Von 1812 bis 1931 pendelte Spanien zwischen liberal-konstitutionellen Regierungen und der Herrschaft ultrakonservativer oligarchischer Gruppen, deren soziale Basis Großgrundbesitzer, Kirche und das Finanzbürgertum bildeten. Die Industrialisierung begann spät und verlief ungleichmäßig, während die spanische Arbeiterbewegung zum größten Teil dem Anarchismus zufiel.

Bald schon konnten Spaniens dominante Schichten die unteren Klassen endgültig nicht mehr in das System integrieren. Als es zusammenbrach, folgte 1931 die Republik. Obgleich diese schwere Probleme zu bewältigen hatte, hinsichtlich Kirche, Landwirtschaft, Bildung, Regionalismus, sozialer Aufstände, verfolgte sie eine sehr gemäßigte Politik. Schon das ging Spaniens Oligarchen viel zu weit; sie putschten 1936 mit Hilfe des Militärs. Erst jetzt kam es zur sozialen Revolution.

In den langen Jahren der Franco-Diktatur begann sich Spanien wirtschaftlich und sozial zu modernisieren, so daß die junge Demokratie nach 1975 in guter Erde wurzelte, zumal die EU Spanien aufnahm und massiv unterstützte.

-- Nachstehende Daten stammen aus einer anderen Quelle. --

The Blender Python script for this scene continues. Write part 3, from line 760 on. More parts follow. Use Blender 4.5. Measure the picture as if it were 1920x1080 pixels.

Ob Spaniens Demokratie wirklich gefestigt ist, wie Bernecker annimmt, bleibt noch eine offene Frage. In jedem Fall verdanken wir diesem Buch einen spannenden Rundgang durch die Geschichte Spaniens. Rolf Helfert

Walther L. Bernecker: "Spanische Geschichte. Von der Reconquista bis heute", Primus Verlag, Darmstadt 2002, 248 Seiten, 19,90 Euro.